Look through the records that follow. Copy every line containing the word "this".

○ ○ ○ ○ ○ ○ ○

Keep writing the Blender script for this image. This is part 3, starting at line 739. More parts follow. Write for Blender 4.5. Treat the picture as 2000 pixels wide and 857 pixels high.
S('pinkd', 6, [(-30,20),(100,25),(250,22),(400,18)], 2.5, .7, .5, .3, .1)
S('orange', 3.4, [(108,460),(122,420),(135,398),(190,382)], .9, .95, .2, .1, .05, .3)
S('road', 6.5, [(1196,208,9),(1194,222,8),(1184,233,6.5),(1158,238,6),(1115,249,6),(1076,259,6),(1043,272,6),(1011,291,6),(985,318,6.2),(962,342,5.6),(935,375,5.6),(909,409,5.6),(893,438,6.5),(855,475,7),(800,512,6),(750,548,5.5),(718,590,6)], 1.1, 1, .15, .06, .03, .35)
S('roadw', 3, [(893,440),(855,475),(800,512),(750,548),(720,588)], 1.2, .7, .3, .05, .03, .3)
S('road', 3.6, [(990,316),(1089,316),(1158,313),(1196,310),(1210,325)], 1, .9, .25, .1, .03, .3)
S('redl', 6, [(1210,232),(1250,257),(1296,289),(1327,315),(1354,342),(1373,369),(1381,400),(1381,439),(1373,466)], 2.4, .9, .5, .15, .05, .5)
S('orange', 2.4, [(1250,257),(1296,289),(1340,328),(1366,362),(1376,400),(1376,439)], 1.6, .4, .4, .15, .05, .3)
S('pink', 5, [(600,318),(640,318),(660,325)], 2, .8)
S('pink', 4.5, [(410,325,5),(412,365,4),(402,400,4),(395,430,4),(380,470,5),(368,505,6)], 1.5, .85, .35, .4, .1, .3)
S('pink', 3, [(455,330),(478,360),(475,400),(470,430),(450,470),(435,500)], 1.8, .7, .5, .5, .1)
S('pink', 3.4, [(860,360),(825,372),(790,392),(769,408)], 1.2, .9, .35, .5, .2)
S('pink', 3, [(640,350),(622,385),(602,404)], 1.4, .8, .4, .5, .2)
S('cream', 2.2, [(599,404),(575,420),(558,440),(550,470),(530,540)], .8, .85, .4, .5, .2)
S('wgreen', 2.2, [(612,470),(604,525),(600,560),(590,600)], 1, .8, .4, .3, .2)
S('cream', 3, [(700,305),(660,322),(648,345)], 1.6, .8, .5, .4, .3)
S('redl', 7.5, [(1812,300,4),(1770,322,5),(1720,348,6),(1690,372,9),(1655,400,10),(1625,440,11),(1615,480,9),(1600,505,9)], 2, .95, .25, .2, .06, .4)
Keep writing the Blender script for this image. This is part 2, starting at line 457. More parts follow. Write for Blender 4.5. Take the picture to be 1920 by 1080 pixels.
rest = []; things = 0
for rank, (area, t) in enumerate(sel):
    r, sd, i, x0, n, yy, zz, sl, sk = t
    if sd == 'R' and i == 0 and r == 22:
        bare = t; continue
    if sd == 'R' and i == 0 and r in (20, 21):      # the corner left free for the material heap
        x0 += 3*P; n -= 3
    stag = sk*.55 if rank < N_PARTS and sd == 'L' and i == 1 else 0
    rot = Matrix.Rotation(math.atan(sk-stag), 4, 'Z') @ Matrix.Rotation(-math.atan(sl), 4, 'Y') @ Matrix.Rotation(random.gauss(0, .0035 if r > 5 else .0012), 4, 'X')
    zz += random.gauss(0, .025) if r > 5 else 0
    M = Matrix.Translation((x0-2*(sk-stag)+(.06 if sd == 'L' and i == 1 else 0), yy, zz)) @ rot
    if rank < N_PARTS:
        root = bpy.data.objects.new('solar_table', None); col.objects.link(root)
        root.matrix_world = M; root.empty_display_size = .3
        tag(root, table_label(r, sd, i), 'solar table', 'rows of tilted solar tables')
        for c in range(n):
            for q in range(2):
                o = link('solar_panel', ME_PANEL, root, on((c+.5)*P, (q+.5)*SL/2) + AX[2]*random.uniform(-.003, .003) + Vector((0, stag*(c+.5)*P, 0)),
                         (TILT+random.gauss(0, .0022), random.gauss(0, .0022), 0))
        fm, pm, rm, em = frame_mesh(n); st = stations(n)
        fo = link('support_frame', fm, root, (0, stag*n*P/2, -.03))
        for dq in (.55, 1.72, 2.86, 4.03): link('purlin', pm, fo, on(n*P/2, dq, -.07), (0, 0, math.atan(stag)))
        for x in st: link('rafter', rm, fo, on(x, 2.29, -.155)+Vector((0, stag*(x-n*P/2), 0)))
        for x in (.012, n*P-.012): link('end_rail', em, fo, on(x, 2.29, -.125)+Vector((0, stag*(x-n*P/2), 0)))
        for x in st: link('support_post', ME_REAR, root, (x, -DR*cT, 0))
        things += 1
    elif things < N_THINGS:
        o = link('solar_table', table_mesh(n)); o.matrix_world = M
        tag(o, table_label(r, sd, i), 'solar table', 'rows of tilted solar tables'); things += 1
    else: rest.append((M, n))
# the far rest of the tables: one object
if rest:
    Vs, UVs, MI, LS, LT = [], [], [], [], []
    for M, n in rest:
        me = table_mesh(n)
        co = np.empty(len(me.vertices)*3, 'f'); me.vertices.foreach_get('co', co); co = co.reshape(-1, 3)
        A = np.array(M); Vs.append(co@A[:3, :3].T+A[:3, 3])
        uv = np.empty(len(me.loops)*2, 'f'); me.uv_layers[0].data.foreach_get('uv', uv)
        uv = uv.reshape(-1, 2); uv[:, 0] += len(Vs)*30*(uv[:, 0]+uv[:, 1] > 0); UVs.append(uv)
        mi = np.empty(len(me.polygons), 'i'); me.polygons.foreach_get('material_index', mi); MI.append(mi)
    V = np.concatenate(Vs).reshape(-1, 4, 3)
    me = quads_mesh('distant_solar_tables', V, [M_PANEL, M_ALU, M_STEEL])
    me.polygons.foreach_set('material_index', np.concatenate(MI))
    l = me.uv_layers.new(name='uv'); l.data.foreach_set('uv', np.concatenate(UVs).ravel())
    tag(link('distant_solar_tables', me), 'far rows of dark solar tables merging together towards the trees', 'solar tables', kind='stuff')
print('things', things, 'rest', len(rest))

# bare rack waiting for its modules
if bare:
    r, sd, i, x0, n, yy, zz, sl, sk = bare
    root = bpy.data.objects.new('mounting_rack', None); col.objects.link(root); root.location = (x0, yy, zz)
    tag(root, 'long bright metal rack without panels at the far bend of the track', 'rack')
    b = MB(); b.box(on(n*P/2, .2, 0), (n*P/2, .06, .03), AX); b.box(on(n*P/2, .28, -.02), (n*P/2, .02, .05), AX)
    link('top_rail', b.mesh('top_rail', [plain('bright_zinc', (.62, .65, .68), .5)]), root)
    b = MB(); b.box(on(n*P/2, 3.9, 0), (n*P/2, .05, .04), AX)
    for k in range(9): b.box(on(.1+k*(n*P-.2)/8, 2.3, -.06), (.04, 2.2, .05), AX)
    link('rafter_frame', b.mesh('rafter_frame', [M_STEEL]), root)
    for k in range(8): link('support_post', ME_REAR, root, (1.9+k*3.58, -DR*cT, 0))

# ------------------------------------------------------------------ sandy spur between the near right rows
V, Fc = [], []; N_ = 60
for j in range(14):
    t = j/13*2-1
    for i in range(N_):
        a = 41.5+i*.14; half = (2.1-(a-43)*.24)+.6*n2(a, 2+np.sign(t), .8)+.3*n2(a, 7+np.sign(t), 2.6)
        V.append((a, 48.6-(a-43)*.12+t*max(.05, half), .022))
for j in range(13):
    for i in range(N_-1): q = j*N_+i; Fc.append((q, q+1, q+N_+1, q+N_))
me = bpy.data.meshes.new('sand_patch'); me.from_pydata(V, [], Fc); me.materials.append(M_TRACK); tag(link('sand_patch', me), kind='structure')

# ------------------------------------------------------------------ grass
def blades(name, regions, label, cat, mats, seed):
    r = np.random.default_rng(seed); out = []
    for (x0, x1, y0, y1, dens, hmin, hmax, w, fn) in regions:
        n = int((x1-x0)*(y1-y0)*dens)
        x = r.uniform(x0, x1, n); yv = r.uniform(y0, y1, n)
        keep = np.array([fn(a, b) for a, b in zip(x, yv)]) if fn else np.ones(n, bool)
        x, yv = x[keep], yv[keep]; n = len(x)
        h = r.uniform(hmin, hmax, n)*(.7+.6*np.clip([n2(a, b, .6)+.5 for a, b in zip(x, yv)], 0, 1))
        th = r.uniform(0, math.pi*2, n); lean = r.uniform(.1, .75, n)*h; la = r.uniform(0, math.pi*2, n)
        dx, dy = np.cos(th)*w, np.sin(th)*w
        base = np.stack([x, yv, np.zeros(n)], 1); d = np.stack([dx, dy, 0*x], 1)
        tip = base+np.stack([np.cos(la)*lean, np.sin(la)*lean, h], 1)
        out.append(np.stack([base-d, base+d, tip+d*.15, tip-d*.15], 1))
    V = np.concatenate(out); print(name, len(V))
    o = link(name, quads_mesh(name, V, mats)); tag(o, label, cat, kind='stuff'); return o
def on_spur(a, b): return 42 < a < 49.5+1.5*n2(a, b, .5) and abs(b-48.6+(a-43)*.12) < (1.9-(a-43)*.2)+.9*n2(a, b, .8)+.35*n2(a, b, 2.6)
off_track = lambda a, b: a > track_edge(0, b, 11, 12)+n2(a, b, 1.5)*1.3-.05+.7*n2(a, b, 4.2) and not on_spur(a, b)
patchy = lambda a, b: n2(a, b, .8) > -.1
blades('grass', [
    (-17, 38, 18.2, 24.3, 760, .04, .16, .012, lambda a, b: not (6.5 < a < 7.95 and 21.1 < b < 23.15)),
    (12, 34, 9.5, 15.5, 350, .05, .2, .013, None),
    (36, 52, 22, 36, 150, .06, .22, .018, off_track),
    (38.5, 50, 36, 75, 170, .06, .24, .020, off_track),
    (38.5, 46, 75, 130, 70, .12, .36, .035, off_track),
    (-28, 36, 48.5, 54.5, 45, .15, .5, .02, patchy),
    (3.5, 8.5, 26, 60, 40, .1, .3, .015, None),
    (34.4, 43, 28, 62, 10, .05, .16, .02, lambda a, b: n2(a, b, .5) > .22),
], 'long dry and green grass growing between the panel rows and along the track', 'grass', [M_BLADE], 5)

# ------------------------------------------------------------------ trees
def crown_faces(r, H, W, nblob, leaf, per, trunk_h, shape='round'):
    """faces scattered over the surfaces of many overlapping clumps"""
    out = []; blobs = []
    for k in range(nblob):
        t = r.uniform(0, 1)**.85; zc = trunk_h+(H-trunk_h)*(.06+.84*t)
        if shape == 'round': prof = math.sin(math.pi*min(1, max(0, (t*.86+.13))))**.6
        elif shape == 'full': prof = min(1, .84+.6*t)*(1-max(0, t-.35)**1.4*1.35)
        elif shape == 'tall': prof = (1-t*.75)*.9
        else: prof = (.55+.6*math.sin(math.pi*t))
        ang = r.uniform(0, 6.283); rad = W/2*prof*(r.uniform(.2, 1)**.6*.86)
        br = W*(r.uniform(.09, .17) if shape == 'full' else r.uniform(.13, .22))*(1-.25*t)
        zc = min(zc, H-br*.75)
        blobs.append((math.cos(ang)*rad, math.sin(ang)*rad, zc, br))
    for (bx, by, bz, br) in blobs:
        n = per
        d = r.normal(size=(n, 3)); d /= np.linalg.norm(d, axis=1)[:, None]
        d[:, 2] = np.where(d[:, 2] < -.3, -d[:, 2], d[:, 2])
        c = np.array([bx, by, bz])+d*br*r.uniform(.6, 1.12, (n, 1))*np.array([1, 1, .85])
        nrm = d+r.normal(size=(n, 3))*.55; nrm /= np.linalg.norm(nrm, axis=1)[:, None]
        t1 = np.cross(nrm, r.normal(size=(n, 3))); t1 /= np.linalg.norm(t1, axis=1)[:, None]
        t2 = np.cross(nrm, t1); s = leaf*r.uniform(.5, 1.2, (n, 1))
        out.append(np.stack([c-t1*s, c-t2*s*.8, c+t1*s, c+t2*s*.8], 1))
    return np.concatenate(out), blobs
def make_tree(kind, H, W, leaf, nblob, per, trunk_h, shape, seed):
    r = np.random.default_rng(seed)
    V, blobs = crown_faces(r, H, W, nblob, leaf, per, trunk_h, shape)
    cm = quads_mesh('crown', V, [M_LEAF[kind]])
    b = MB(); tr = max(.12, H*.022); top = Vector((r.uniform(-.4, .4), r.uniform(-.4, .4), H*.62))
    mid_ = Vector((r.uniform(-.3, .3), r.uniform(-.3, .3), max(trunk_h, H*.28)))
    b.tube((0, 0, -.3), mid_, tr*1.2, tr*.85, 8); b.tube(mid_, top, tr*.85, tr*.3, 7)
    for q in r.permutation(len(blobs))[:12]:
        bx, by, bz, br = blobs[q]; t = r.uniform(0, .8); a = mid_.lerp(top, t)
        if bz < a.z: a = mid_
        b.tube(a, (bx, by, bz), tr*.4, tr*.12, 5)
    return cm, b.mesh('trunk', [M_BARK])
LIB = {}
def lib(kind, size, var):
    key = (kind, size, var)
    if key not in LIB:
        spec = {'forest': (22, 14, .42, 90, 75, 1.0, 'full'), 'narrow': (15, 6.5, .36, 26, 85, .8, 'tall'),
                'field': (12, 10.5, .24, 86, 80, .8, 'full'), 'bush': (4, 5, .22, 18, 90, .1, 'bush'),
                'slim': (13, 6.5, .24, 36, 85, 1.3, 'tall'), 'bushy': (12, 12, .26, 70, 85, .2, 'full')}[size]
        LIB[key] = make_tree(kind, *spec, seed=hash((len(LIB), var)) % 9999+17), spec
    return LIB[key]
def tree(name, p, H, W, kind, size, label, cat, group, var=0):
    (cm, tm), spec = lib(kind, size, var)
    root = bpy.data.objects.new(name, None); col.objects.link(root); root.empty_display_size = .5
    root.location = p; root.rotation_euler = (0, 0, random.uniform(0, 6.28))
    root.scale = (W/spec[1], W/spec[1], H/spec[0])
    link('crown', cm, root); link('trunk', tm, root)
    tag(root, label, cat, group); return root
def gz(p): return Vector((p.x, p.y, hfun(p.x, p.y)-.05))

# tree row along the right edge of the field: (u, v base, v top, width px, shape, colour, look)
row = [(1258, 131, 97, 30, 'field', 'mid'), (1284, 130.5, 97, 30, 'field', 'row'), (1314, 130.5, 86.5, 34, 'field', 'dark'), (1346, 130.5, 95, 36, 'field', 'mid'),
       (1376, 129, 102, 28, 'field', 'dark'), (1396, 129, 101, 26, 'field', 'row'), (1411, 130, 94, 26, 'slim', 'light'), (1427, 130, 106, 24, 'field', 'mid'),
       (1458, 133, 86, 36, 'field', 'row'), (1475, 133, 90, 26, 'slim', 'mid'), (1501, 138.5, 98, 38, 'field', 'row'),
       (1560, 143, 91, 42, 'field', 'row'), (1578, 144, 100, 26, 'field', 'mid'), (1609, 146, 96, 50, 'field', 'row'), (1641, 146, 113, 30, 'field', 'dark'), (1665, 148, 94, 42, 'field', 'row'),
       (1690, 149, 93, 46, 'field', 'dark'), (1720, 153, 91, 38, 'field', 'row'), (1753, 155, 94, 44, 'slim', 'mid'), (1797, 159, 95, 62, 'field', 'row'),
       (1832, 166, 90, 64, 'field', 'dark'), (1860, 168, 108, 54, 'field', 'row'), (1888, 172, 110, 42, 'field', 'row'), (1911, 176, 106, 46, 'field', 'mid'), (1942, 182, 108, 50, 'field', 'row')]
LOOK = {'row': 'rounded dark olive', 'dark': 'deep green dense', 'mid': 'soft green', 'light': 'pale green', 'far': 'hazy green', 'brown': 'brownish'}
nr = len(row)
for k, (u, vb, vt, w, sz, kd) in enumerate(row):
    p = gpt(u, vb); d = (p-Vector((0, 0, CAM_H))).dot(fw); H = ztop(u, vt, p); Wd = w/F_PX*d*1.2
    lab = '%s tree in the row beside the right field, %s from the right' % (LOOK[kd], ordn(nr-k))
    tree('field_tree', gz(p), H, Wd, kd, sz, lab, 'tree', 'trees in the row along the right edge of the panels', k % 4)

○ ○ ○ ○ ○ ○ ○

Answer to the problem:
Keep writing the Blender script for this image. This is part 3, starting at line 739. More parts follow. Write for Blender 4.5. Treat the picture as 2000 pixels wide and 857 pixels high.
Keep writing the Blender script for this image. This is part 2, starting at line 457. More parts follow. Write for Blender 4.5. Take the picture to be 1920 by 1080 pixels.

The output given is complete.